Max Rosenbaum; sought justice for son slain in riots

January 07, 2008|Associated Press

NEW YORK - Max Rosenbaum, the father of a visiting scholar who was killed in an assault that sparked race riots in Brooklyn in 1991, died in Australia yesterday after a major heart attack. He was 85.

Mr. Rosenbaum carried no bitterness against New Yorkers, said Isaac Abraham, a community activist in the Hasidic community who got to know the family.

"He loved New York, he loved the people," Abraham said yesterday. "They just felt the city at that time failed them."

Yankel Rosenbaum, a Hasidic scholar and doctoral student from Australia, was attacked by a mob after a Hasidic driver accidentally hit and killed a 7-year-old black boy, Gavin Cato, in Brooklyn's Crown Heights section.

Angry blacks formed a mob that descended on Rosenbaum on Aug. 19 yelling, "Get the Jew!" Rosenbaum, who was stabbed four times, died a day later. He was 29.

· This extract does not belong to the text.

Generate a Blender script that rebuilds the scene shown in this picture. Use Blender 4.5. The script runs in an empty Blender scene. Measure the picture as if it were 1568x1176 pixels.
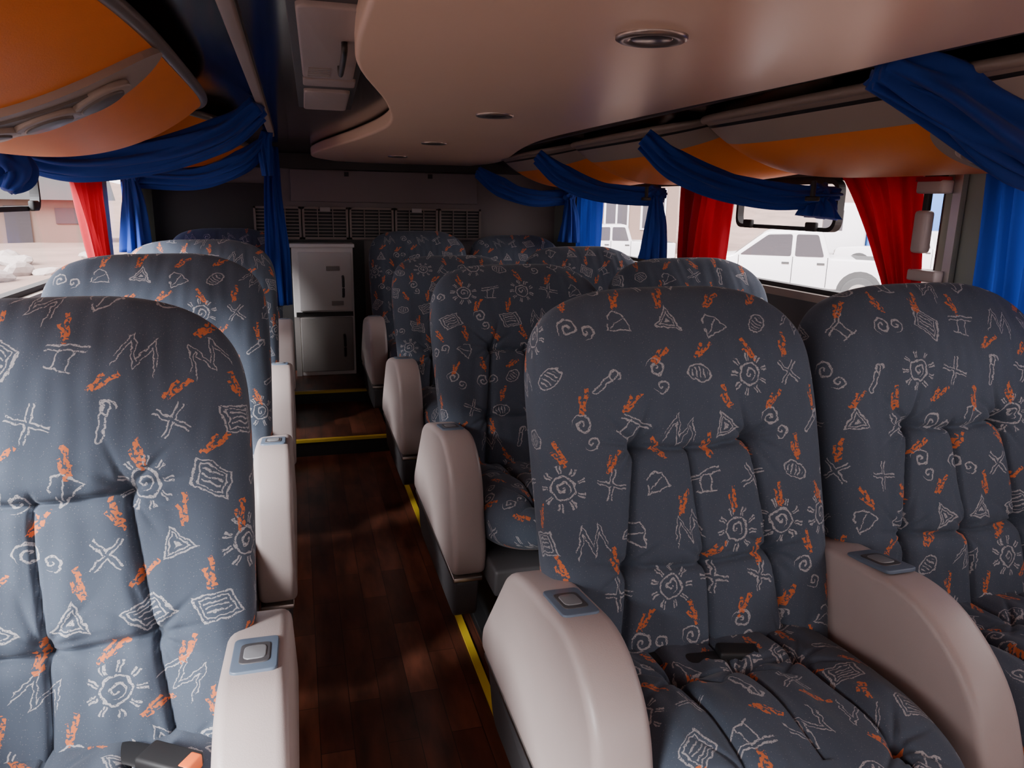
import bpy, bmesh, math, random
import numpy as np
from mathutils import Vector, Matrix, noise as mnoise
random.seed(4)
FZ = -1.38
SC = bpy.context.scene

# ------------------------------------------------------------------ material helpers
def new_mat(name):
    m = bpy.data.materials.new(name); m.use_nodes = True
    nt = m.node_tree
    b = nt.nodes.get("Principled BSDF")
    return m, nt, b

def pmat(name, col, rough=0.5, metal=0.0, spec=0.5, noise=0.0, nscale=8.0, bump=0.0, bscale=200.0, coat=0.0):
    m, nt, b = new_mat(name)
    b.inputs["Base Color"].default_value = (*col, 1)
    b.inputs["Roughness"].default_value = rough
    b.inputs["Metallic"].default_value = metal
    b.inputs["Specular IOR Level"].default_value = spec
    if coat: b.inputs["Coat Weight"].default_value = coat
    tc = nt.nodes.new("ShaderNodeTexCoord")
    if noise > 0:
        n = nt.nodes.new("ShaderNodeTexNoise"); n.inputs["Scale"].default_value = nscale
        n.inputs["Detail"].default_value = 4
        nt.links.new(tc.outputs["Object"], n.inputs["Vector"])
        mx = nt.nodes.new("ShaderNodeMix"); mx.data_type = 'RGBA'
        mx.inputs[6].default_value = (*[c*(1-noise) for c in col], 1)
        mx.inputs[7].default_value = (*[min(1, c*(1+noise)) for c in col], 1)
        nt.links.new(n.outputs["Fac"], mx.inputs[0])
        nt.links.new(mx.outputs[2], b.inputs["Base Color"])
    if bump > 0:
        n2 = nt.nodes.new("ShaderNodeTexNoise"); n2.inputs["Scale"].default_value = bscale
        nt.links.new(tc.outputs["Object"], n2.inputs["Vector"])
        bp = nt.nodes.new("ShaderNodeBump"); bp.inputs["Strength"].default_value = bump
        bp.inputs["Distance"].default_value = 0.002
        nt.links.new(n2.outputs["Fac"], bp.inputs["Height"])
        nt.links.new(bp.outputs["Normal"], b.inputs["Normal"])
    return m

class E:
    nt = None
    def __init__(s, v): s.v = v
    @staticmethod
    def op(o, *a, clamp=False):
        n = E.nt.nodes.new("ShaderNodeMath"); n.operation = o; n.use_clamp = clamp
        for i, x in enumerate(a):
            if isinstance(x, E): x = x.v
            if isinstance(x, (int, float)): n.inputs[i].default_value = x
            else: E.nt.links.new(x, n.inputs[i])
        return E(n.outputs[0])
    def __add__(s, o): return E.op('ADD', s, o)
    def __radd__(s, o): return E.op('ADD', o, s)
    def __sub__(s, o): return E.op('SUBTRACT', s, o)
    def __rsub__(s, o): return E.op('SUBTRACT', o, s)
    def __mul__(s, o): return E.op('MULTIPLY', s, o)
    def __rmul__(s, o): return E.op('MULTIPLY', o, s)
    def __neg__(s): return E.op('MULTIPLY', s, -1.0)
    def __lt__(s, o): return E.op('LESS_THAN', s, o)
    def __gt__(s, o): return E.op('GREATER_THAN', s, o)
def eabs(a): return E.op('ABSOLUTE', a)
def emax(a, b): return E.op('MAXIMUM', a, b)
def emin(a, b): return E.op('MINIMUM', a, b)
def esqrt(a): return E.op('SQRT', a)
def efl(a): return E.op('FLOOR', a)
def efr(a): return E.op('FRACT', a)
def elen(x, y): return esqrt(x*x + y*y)

def fabric_mat():
    m, nt, b = new_mat("seat_fabric")
    E.nt = nt
    uvn = nt.nodes.new("ShaderNodeUVMap"); uvn.uv_map = "UVMap"
    sp = nt.nodes.new("ShaderNodeSeparateXYZ"); nt.links.new(uvn.outputs[0], sp.inputs[0])
    oi = nt.nodes.new("ShaderNodeObjectInfo")
    rnd = E(oi.outputs["Random"])
    nz = nt.nodes.new("ShaderNodeTexNoise"); nz.inputs["Scale"].default_value = 60; nz.inputs["Detail"].default_value = 2
    nt.links.new(uvn.outputs[0], nz.inputs["Vector"])
    spn = nt.nodes.new("ShaderNodeSeparateColor"); nt.links.new(nz.outputs["Color"], spn.inputs[0])
    wob = 0.14
    K = 1/0.104
    U = E(sp.outputs[0])*K + (E(spn.outputs[0])-0.5)*wob + efl(rnd*23.0)*1.37
    V = E(sp.outputs[1])*K + (E(spn.outputs[1])-0.5)*wob + efl(rnd*17.0)*2.61
    def cellrand(cu, cv, seed):
        cx = nt.nodes.new("ShaderNodeCombineXYZ")
        for i, q in enumerate((cu, cv)):
            nt.links.new(q.v, cx.inputs[i])
        cx.inputs[2].default_value = seed
        w = nt.nodes.new("ShaderNodeTexWhiteNoise"); w.noise_dimensions = '3D'
        nt.links.new(cx.outputs[0], w.inputs[0])
        s = nt.nodes.new("ShaderNodeSeparateColor"); nt.links.new(w.outputs["Color"], s.inputs[0])
        return E(w.outputs["Value"]), E(s.outputs[0]), E(s.outputs[1]), E(s.outputs[2])
    def local(U, V, seed, jit, rotamp, rot0=0.0):
        cv = efl(V)
        U2 = U + cv*0.5
        cu = efl(U2)
        r0, r1, r2, r3 = cellrand(cu, cv, seed)
        x = U2 - cu - 0.5 + (r1-0.5)*jit
        y = V - cv - 0.5 + (r2-0.5)*jit
        ang = (r3-0.5)*rotamp + rot0
        c = E.op('COSINE', ang); s = E.op('SINE', ang)
        return x*c - y*s, x*s + y*c, r0, r1
    x, y, r0, r1 = local(U, V, 3.3, 0.16, 1.6)
    sz = r1*.30+.82
    x = x*sz; y = y*sz
    r = elen(x, y); th = E.op('ARCTAN2', y, x)
    W = 0.016
    def ln(d, w=W): return eabs(d) < w
    ms = []
    ra = elen(x+0.12, y-.05); ta = E.op('ARCTAN2', y-.05, x+0.12)
    rb_ = elen(x-0.15, y+.08); tb = E.op('ARCTAN2', y+.08, x-0.15)
    ms.append(emax((efr(ra*9.5 - ta*(1/6.28318)) < 0.34)*(ra < 0.17), (efr(rb_*10.5 + tb*(1/6.28318)) < 0.34)*(rb_ < 0.13)))
    ray = (eabs(E.op('SINE', th*4.5)) < 0.5)*(r > 0.24)*(r < 0.37)*(eabs(E.op('SINE', th*4.5)) > 0.15)
    ms.append(emax(emax(ln(r-0.19), (efr(r*10.0 + th*(1/6.28318)) < 0.36)*(r < 0.12)), ray))
    xs = x + y*0.25
    q = emax(eabs(xs), eabs(y)*1.35)
    ms.append(emax(emax(ln(q-0.26), ln(q-0.19, 0.012)), (efr(y*14.0) < 0.33)*(q < 0.15)))
    tri = E.op('PINGPONG', x + 0.3, 0.15)*2.6 - 0.19
    ms.append((eabs(eabs(y-tri)-0.075) < 0.022)*(eabs(x) < 0.3))
    h = E.op('DIVIDE', (x+0.22)*0.4 + (y+0.18)*0.32, 0.2624, clamp=True)
    dseg = elen(x+0.22-h*0.4, y+0.18-h*0.32)
    dcir = elen(x-0.17, y-0.1)
    ms.append(emax(ln(dseg-0.045, 0.014), ln(dcir-0.10, 0.016)*(y > 0.03)))
    st = emax(emin(eabs(x-y*0.2), eabs(y+x*0.3)), 0.0)
    ms.append(ln(st-0.035, 0.013)*(r < 0.3))
    t1 = emax(eabs(x)*0.87 + y*0.5, -y)
    ms.append(emax(emax(ln(t1-0.15, 0.016), ln(t1-0.095, 0.012)), (t1 < 0.035)))
    t2 = emax((eabs(eabs(y-0.15-x*0.3)-.04) < 0.014)*(eabs(x) < 0.3),
              emax(ln(eabs(x)-0.10, 0.015)*(y < 0.12)*(y > -0.24), ln(y+0.22, 0.016)*(eabs(x) < 0.2)))
    ms.append(t2)
    ov = elen(x*0.8, y*1.25)
    ms.append(emax(ln(ov-0.21, 0.016), (efr(x*11.0+y*4.0) < 0.32)*(ov < 0.15)))
    pt = emax(emax(eabs(x)*0.95+y*0.3, -y*1.1), y*.8+eabs(x)*.45)
    ms.append(emax(ln(pt-0.20, 0.016)*(th < 2.6), (ln(y-x*.6, .015)*(pt < .15))))
    idx = efl(r0*9.999)
    tot = None
    for k, mm in enumerate(ms):
        sel = E.op('COMPARE', idx, float(k), 0.3)*mm
        tot = sel if tot is None else tot + sel
    n2 = nt.nodes.new("ShaderNodeTexNoise"); n2.inputs["Scale"].default_value = 420; n2.inputs["Detail"].default_value = 1
    nt.links.new(uvn.outputs[0], n2.inputs["Vector"])
    fine = E(n2.outputs["Fac"])
    motif = tot*(fine > 0.39)
    xo, yo, ro, _ = local(U+0.5, V+0.5, 9.1, 0.25, 1.7, 0.1)
    s1 = (eabs(xo-0.035-yo*.12) < 0.040)*(eabs(yo-0.04) < 0.23)
    s2 = (eabs(xo+0.055+yo*.1) < 0.030)*(eabs(yo+0.06) < 0.18)
    n3 = nt.nodes.new("ShaderNodeTexNoise"); n3.inputs["Scale"].default_value = 170; n3.inputs["Detail"].default_value = 3
    nt.links.new(uvn.outputs[0], n3.inputs["Vector"])
    org = emax(s1, s2)*(E(n3.outputs["Fac"]) > 0.46)*(ro < 0.8)
    speck = (fine > 0.70)
    n4 = nt.nodes.new("ShaderNodeTexNoise"); n4.inputs["Scale"].default_value = 5; n4.inputs["Detail"].default_value = 3
    nt.links.new(uvn.outputs[0], n4.inputs["Vector"])
    mb = nt.nodes.new("ShaderNodeMix"); mb.data_type = 'RGBA'
    mb.inputs[6].default_value = (0.052, 0.066, 0.092, 1); mb.inputs[7].default_value = (0.078, 0.096, 0.130, 1)
    nt.links.new(n4.outputs["Fac"], mb.inputs[0])
    m1 = nt.nodes.new("ShaderNodeMix"); m1.data_type = 'RGBA'
    nt.links.new(mb.outputs[2], m1.inputs[6]); m1.inputs[7].default_value = (0.45, 0.425, 0.43, 1)
    nt.links.new((emax(motif*0.78, speck*0.25)).v, m1.inputs[0])
    m2 = nt.nodes.new("ShaderNodeMix"); m2.data_type = 'RGBA'
    m2.inputs[7].default_value = (0.66, 0.16, 0.04, 1)
    nt.links.new(m1.outputs[2], m2.inputs[6]); nt.links.new((org*0.82).v, m2.inputs[0])
    nt.links.new(m2.outputs[2], b.inputs["Base Color"])
    b.inputs["Roughness"].default_value = 0.85
    b.inputs["Specular IOR Level"].default_value = 0.2
    b.inputs["Sheen Weight"].default_value = 0.12
    b.inputs["Sheen Roughness"].default_value = 0.4
    bp = nt.nodes.new("ShaderNodeBump"); bp.inputs["Strength"].default_value = 0.25; bp.inputs["Distance"].default_value = 0.001
    nt.links.new(fine.v, bp.inputs["Height"]); nt.links.new(bp.outputs["Normal"], b.inputs["Normal"])
    return m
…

The violence continued for more than two days as black youths swept through the neighborhood, burning police cars, looting stores, and throwing bottles.

The riot helped shape the course of New York City politics, contributing to then-Mayor David Dinkins' loss to Rudy Giuliani in 1993. Jewish groups and a state investigation faulted Dinkins, the city's first black mayor, for not taking more decisive steps to stop the Crown Heights violence.

Max Rosenbaum, his wife, Fay, and their son Norman made regular appearances at court hearings in the cases against Yankel Rosenbaum's alleged assailants.

Lemrick Nelson, who was 16 at the time of the attack, was acquitted of state murder charges but convicted of federal civil rights charges in the 1990s. An appeals court later overturned the federal conviction, saying the judge had tampered with the racial makeup of the jury. In 2003, a new jury found Nelson guilty of violating Rosenbaum's civil rights.

Charles Price, a codefendant accused of instigating blacks to assault Jews after the 7-year-old's death, pleaded guilty in 2002 to violating Rosenbaum's civil rights.

Norman Rosenbaum remembered his father as a tireless crusader for civil rights, who was determined "that no other person would ever be subjected to the same type of violence" because of their race or ethnicity.